Schachter v. Citigroup, Inc., 159 Cal. App. 4th 10 (2008)

During his employment, David B. Schachter, a former securities salesperson for Salomon Smith Barney, participated in Smith Barney’s voluntary Capital Accumulation Plan, which allowed him to direct Smith Barney to pay him five percent of his total compensation in the form of restricted stock; the stock was purchased at a 25% discount below its then-current market price. Pursuant to the Plan, if the participating employee remained employed for two years from the time the shares issued, title to the shares fully vested with the employee. However, if the employee voluntarily terminated his or her employment or was terminated for cause during the two-year period, he or she forfeited the shares as well as the money that was used to purchase them. When Schachter later voluntarily terminated his employment, he forfeited the shares and filed suit, alleging the forfeiture violated Labor Code §§ 201 and 202 (requiring immediate payment of all wages due upon termination of employment).

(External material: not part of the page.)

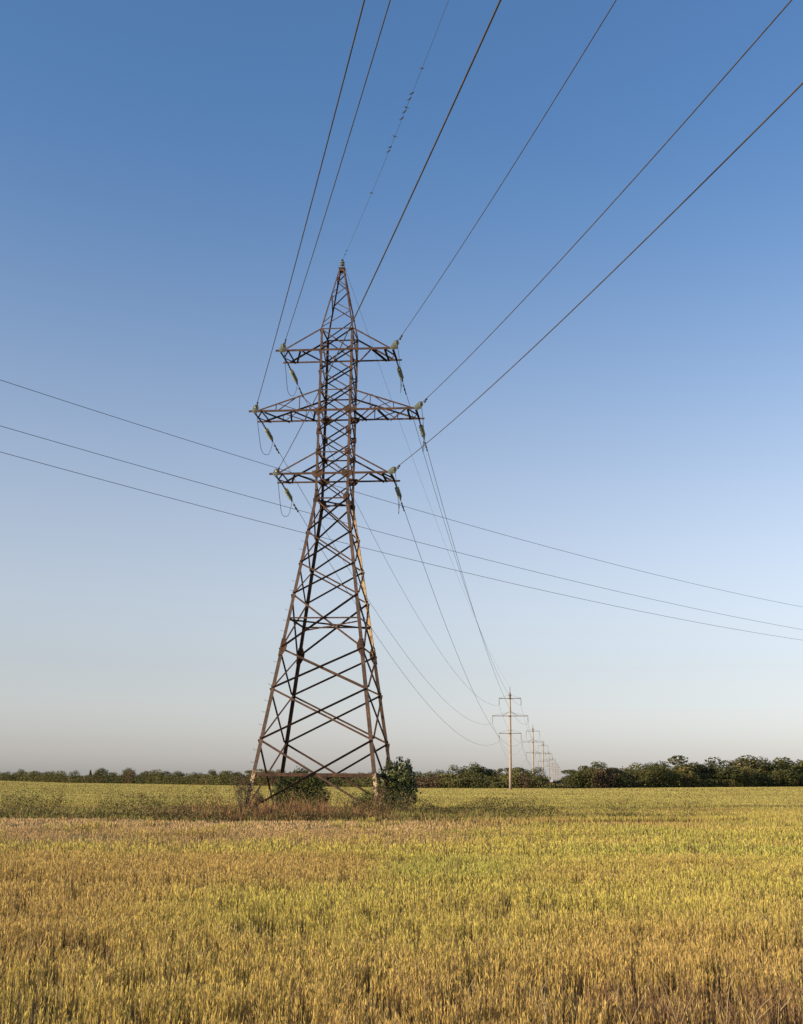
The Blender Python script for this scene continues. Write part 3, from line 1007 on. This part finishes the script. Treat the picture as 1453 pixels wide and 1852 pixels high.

The trial court granted defendants’ motion for summary judgment, and the Court of Appeal affirmed, holding that Schachter was paid all the wages he was owed and that in any event the Plan’s forfeiture provisions are lawful. Cf. Noble v. Draper, 159 Cal. App. 4th 810 (2008) (fraud claims are not precluded by plaintiffs’ prior pursuit of wage claims before the Labor Commissioner).